## Data segment
==*==
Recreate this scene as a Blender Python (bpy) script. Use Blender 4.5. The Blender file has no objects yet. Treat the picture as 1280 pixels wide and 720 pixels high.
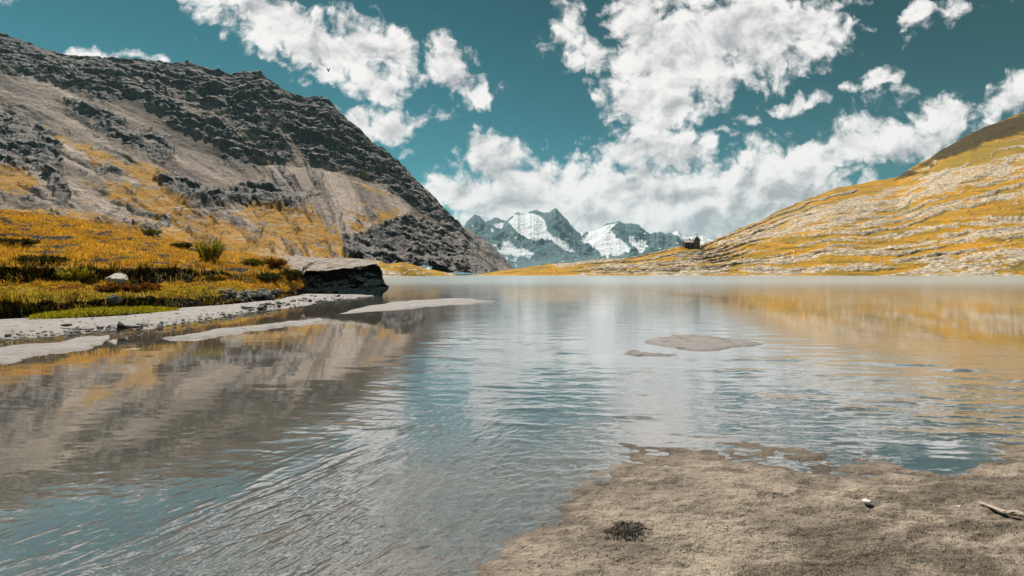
import bpy, bmesh, math, random
import numpy as np
from mathutils import Vector, Matrix

random.seed(7)
rng = np.random.default_rng(7)
S = bpy.context.scene
COL = S.collection

# ------------------------------------------------------------------ camera
F, HZ, H = 640.0, 342.0, 1.3          # focal length (in 1280-px units), horizon row, eye height
cam_d = bpy.data.cameras.new("camera")
cam = bpy.data.objects.new("camera", cam_d)
COL.objects.link(cam)
cam.location = (0, 0, H)
cam.rotation_euler = (math.radians(90), 0, 0)
cam_d.sensor_width = 36.0
cam_d.lens = 18.0
cam_d.shift_y = -(360.0 - HZ) / 1280.0
cam_d.clip_start = 0.05
cam_d.clip_end = 40000
S.camera = cam

# ------------------------------------------------------------------ light
SUN_EL, SUN_AZ = math.radians(56), math.radians(-32)      # azimuth measured from +Y towards +X
SUN_STRENGTH = 5.0
SKY_STRENGTH = 0.10
EXPOSURE = 0.66
sun_dir = Vector((math.sin(SUN_AZ) * math.cos(SUN_EL), math.cos(SUN_AZ) * math.cos(SUN_EL), math.sin(SUN_EL)))
sd = bpy.data.lights.new("sun", 'SUN')
sd.energy = SUN_STRENGTH
sd.angle = math.radians(0.5)
sd.color = (1.0, 0.94, 0.86)
so = bpy.data.objects.new("sun", sd)
COL.objects.link(so)
so.rotation_euler = sun_dir.to_track_quat('Z', 'Y').to_euler()

S.view_settings.view_transform = 'Standard'
S.view_settings.look = 'None'
S.view_settings.gamma = 1.0
S.view_settings.exposure = EXPOSURE
S.view_settings.use_curve_mapping = False
S.render.engine = 'CYCLES'
cy = S.cycles
cy.max_bounces = 6
cy.diffuse_bounces = 2
cy.glossy_bounces = 3
cy.transmission_bounces = 3
cy.transparent_max_bounces = 10
cy.volume_bounces = 0
cy.caustics_reflective = False
cy.caustics_refractive = False
cy.sample_clamp_indirect = 4.0
cy.use_denoising = True
try:
    cy.denoiser = 'OPENIMAGEDENOISE'
    cy.denoising_prefilter = 'ACCURATE'
except Exception:
    pass


# ------------------------------------------------------------------ node helper
class NT:
    def __init__(self, tree):
        self.t = tree

    def n(self, typ, ins=None, **props):
        nd = self.t.nodes.new(typ)
        for k, v in props.items():
            setattr(nd, k, v)
        if ins:
            items = ins.items() if isinstance(ins, dict) else enumerate(ins)
            for k, v in items:
                if v is None:
                    continue
                self.set(nd.inputs[k], v)
        return nd

    def set(self, sock, v):
        if isinstance(v, bpy.types.NodeSocket):
            self.t.links.new(v, sock)
        elif isinstance(v, bpy.types.Node):
            self.t.links.new(v.outputs[0], sock)
        else:
            if isinstance(v, (tuple, list)) and len(v) == 3 and sock.type == 'RGBA':
                v = (*v, 1.0)
            sock.default_value = v

    def m(self, op, a, b=None, c=None, clamp=False):
        nd = self.n('ShaderNodeMath', [a, b, c], operation=op)
        nd.use_clamp = clamp
        return nd.outputs[0]

    def v(self, op, a, b=None, c=None):
        nd = self.n('ShaderNodeVectorMath', None, operation=op)
        self.set(nd.inputs[0], a)
        if b is not None:
            if op == 'SCALE':
                self.set(nd.inputs['Scale'], b)
            else:
                self.set(nd.inputs[1], b)
        if c is not None:
            self.set(nd.inputs[2], c)
        return nd.outputs['Value'] if op in ('LENGTH', 'DOT_PRODUCT', 'DISTANCE') else nd.outputs[0]

    def mix(self, f, a, b, blend='MIX'):
        nd = self.n('ShaderNodeMix', None, data_type='RGBA', blend_type=blend)
        nd.clamp_factor = True
        self.set(nd.inputs[0], f)
        self.set(nd.inputs[6], a)
        self.set(nd.inputs[7], b)
        return nd.outputs[2]

    def ss(self, x, lo, hi, a=0.0, b=1.0, kind='SMOOTHSTEP'):
        nd = self.n('ShaderNodeMapRange', [x, lo, hi, a, b], interpolation_type=kind)
        return nd.outputs[0]

    def noise(self, vec, scale, detail=4, rough=0.55, dist=0.0, out=0, lac=2.0, dim='3D'):
        nd = self.n('ShaderNodeTexNoise', {'Vector': vec, 'Scale': scale, 'Detail': detail, 'Roughness': rough, 'Distortion': dist, 'Lacunarity': lac}, noise_dimensions=dim)
        return nd.outputs[out]

    def attr(self, name):
        return self.n('ShaderNodeAttribute', attribute_name=name).outputs['Fac']

    def pos(self, scale=(1, 1, 1), rot=(0, 0, 0)):
        g = self.n('ShaderNodeNewGeometry').outputs['Position']
        if scale == (1, 1, 1) and rot == (0, 0, 0):
            return g
        return self.n('ShaderNodeMapping', {'Vector': g, 'Scale': scale, 'Rotation': rot}).outputs[0]

    def bump(self, h, dist=1.0, strength=1.0, normal=None):
        nd = self.n('ShaderNodeBump', {'Height': h, 'Distance': dist, 'Strength': strength})
        if normal is not None:
            self.set(nd.inputs['Normal'], normal)
        return nd.outputs[0]


def new_mat(name):
    m = bpy.data.materials.new(name)
    m.use_nodes = True
    m.node_tree.nodes.clear()
    return m, NT(m.node_tree)


def finish(T, color, rough=0.9, normal=None, spec=0.2):
    b = T.n('ShaderNodeBsdfPrincipled', {'Base Color': color, 'Roughness': rough, 'Specular IOR Level': spec})
    if normal is not None:
        T.set(b.inputs['Normal'], normal)
    o = T.n('ShaderNodeOutputMaterial', {'Surface': b.outputs[0]})
    return b


# ------------------------------------------------------------------ world: sky and clouds
world = bpy.data.worlds.new("World")
S.world = world
world.use_nodes = True
world.node_tree.nodes.clear()
T = NT(world.node_tree)
sky = T.n('ShaderNodeTexSky')
sky.sky_type = 'NISHITA'
sky.sun_disc = False
sky.sun_elevation = SUN_EL
sky.sun_rotation = SUN_AZ
sky.altitude = 2000
sky.air_density = 1.0
sky.dust_density = 0.4
sky.ozone_density = 1.5
SKY_TINT = (0.10, 0.395, 0.305)
sky_c = T.mix(1.0, sky.outputs[0], SKY_TINT, 'MULTIPLY')
lum = T.n('ShaderNodeRGBToBW', [sky_c]).outputs[0]
sky_c = T.mix(0.6, sky_c, T.v('SCALE', (0.23, 0.99, 1.22), lum))
tc = T.n('ShaderNodeTexCoord').outputs['Generated']
dirv = T.v('NORMALIZE', tc)
sep = T.n('ShaderNodeSeparateXYZ', [dirv])
dy = T.m('MAXIMUM', T.m('ABSOLUTE', sep.outputs[1]), 0.08)
cu = T.m('DIVIDE', sep.outputs[0], dy)
cv = T.m('DIVIDE', T.m('MAXIMUM', sep.outputs[2], 0.0), dy)
P = T.n('ShaderNodeCombineXYZ', [cu, cv, 0.0]).outputs[0]
# warp the coordinates so that the cloud outlines are ragged
wn = T.noise(P, 7.0, 3, 0.6, out=1, dim='2D')
Pw = T.v('ADD', P, T.v('SCALE', T.v('SUBTRACT', wn, (0.5, 0.5, 0.5)), 0.07))
wn2 = T.noise(P, 26.0, 3, 0.6, out=1, dim='2D')
Pw = T.v('ADD', Pw, T.v('SCALE', T.v('SUBTRACT', wn2, (0.5, 0.5, 0.5)), 0.03))
# (centre x, centre y, radius x, radius y, tilt in degrees clockwise, weight): angular positions of the cloud masses
CL = [
    (262, -14, 70, 22, 20, 1), (345, 25, 85, 36, 24, 1.1), (425, 62, 80, 36, 16, 1.15), (484, 70, 44, 30, -10, 1), (470, 108, 38, 26, 25, 1), (292, 30, 50, 9, 18, .55), (345, 76, 26, 8, 25, .55),
    (556, 56, 16, 22, -20, .8), (565, 98, 44, 25, 20, 1), (590, 112, 26, 20, 0, .9),
    (478, 160, 46, 18, -12, 1), (522, 148, 34, 12, -18, .8), (450, 152, 30, 16, 0, .9), (519, 193, 13, 9, 0, .55),
    (712, 40, 20, 42, 8, .75), (745, 72, 48, 26, 12, .85), (800, 20, 46, 50, 0, 1.1), (850, 70, 88, 58, -10, 1.25), (930, 48, 100, 58, -10, 1.25), (1005, 36, 50, 48, -15, 1), (820, 128, 62, 32, 0, 1.1), (1040, 42, 40, 15, -20, .6), (742, 122, 13, 9, 0, .5), (905, -20, 100, 30, 0, 1),
    (618, 205, 44, 34, -20, 1), (588, 243, 62, 34, 0, 1.1), (690, 250, 130, 54, -5, 1.25), (800, 190, 52, 44, -15, 1.1), (855, 195, 62, 32, 10, 1.1), (790, 250, 130, 52, 0, 1.25), (900, 250, 120, 46, 0, 1.2), (960, 228, 80, 40, -15, 1.15), (1010, 205, 70, 40, -20, 1.1), (1085, 158, 48, 28, -25, 1), (1060, 188, 60, 34, -15, 1.1), (1130, 180, 80, 26, -12, 1), (1178, 146, 40, 22, -12, 1), (850, 285, 260, 34, 0, 1.1), (560, 240, 40, 16, 0, .9), (1000, 250, 110, 32, -18, 1), (900, 163, 26, 6, 0, .55),
    (1252, 132, 44, 26, -20, 1), (1278, 112, 30, 20, 0, .9), (1102, 90, 20, 13, -15, .85), (998, 128, 34, 9, -12, .8), (943, 145, 18, 9, 0, .75), (955, 176, 20, 14, 0, .7), (955, 162, 22, 6, 10, .5), (1060, 105, 11, 7, 0, .5),
    (1175, 14, 62, 14, -20, .75), (1150, 38, 34, 8, -40, .6), (1130, 18, 36, 7, -30, .5), (120, 70, 70, 7, 5, .55),
    (60, -90, 160, 40, 10, .9), (-250, -60, 180, 70, 0, 1), (-180, 130, 90, 26, 0, .9), (640, -190, 260, 60, 10, 1), (1150, -140, 200, 60, -10, 1), (1480, 60, 130, 60, -15, 1.1), (1600, 200, 200, 50, 0, 1), (420, -130, 200, 60, 12, 1.1), (300, -420, 200, 70, 0, 1), (1200, -420, 300, 80, 0, 1), (-500, 200, 260, 50, 0, 1),
]
acc = None
for (cx, cyy, rx, ry, ang, w) in CL:
    mp = T.n('ShaderNodeMapping', {'Vector': Pw, 'Location': ((cx - 640) / F, (HZ - cyy) / F, 0), 'Rotation': (0, 0, math.radians(-ang)), 'Scale': (rx / F * 1.55, ry / F * 1.55, 1)}, vector_type='TEXTURE')
    ln = T.v('LENGTH', mp.outputs[0])
    f = T.m('MULTIPLY_ADD', ln, -w, w)
    acc = f if acc is None else T.m('MAXIMUM', acc, f)
# the sky behind the viewer is clear
acc = T.m('SUBTRACT', acc, T.ss(sep.outputs[1], 0.12, -0.12, 0.0, 1.5))
acc = T.m('MAXIMUM', acc, -0.6)
Pn = T.v('MULTIPLY', P, (1.0, 1.35, 1.0))
fb = T.noise(Pn, 9.0, 11, 0.60, 0.35, dim='2D')
Poff = T.v('ADD', Pn, (-0.012, 0.03, 0.0))
fb2 = T.noise(Poff, 9.0, 7, 0.58, 0.35, dim='2D')
vor = T.n('ShaderNodeTexVoronoi', {'Vector': Pw, 'Scale': 22.0, 'Detail': 3.0, 'Roughness': 0.55, 'Smoothness': 0.4}, feature='SMOOTH_F1', voronoi_dimensions='2D').outputs[0]
fld = T.m('ADD', T.m('ADD', acc, -0.03), T.m('MULTIPLY', T.m('SUBTRACT', fb, 0.5), 1.5))
fld = T.m('ADD', fld, T.m('MULTIPLY', T.m('SUBTRACT', 0.40, vor), 0.55))
dens = T.ss(fld, -0.12, 0.42)
thick = T.ss(acc, 0.35, 1.05)
sh = T.m('ADD', T.m('MULTIPLY', T.m('SUBTRACT', fb2, fb), 2.6), T.m('MULTIPLY', thick, 0.30))
sh = T.m('ADD', sh, T.m('MULTIPLY', T.m('SUBTRACT', T.noise(T.v('MULTIPLY', P, (1.0, 2.2, 1.0)), 5.0, 4, 0.55, dim='2D'), 0.5), 1.3))
sh = T.m('ADD', sh, T.m('MULTIPLY', T.m('SUBTRACT', vor, .44), .42))
sh = T.ss(sh, -0.1, 1.15)
CLOUD_LIT, CLOUD_GREY = (6.3, 6.05, 5.9), (2.7, 2.7, 2.85)
cl_c = T.mix(sh, CLOUD_LIT, CLOUD_GREY)
sky_c = T.v('SCALE', sky_c, T.ss(T.m('MULTIPLY_ADD', cu, 0.35, cv), -0.15, 0.85, 1.2, 0.55))
fullc = T.mix(T.m('MULTIPLY', dens, 0.97), sky_c, cl_c)
bg = T.n('ShaderNodeBackground', {'Color': fullc, 'Strength': SKY_STRENGTH})
T.n('ShaderNodeOutputWorld', {'Surface': bg.outputs[0]})
world.cycles.sampling_method = 'MANUAL'
world.cycles.sample_map_resolution = 512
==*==
## Description of the task
Starting at the first line of the material, output exactly the lines up to and including the one with "COL = S.collection". Do not include the pictures.

## Reply to the task
Recreate this scene as a Blender Python (bpy) script. Use Blender 4.5. The Blender file has no objects yet. Treat the picture as 1280 pixels wide and 720 pixels high.
import bpy, bmesh, math, random
import numpy as np
from mathutils import Vector, Matrix

random.seed(7)
rng = np.random.default_rng(7)
S = bpy.context.scene
COL = S.collection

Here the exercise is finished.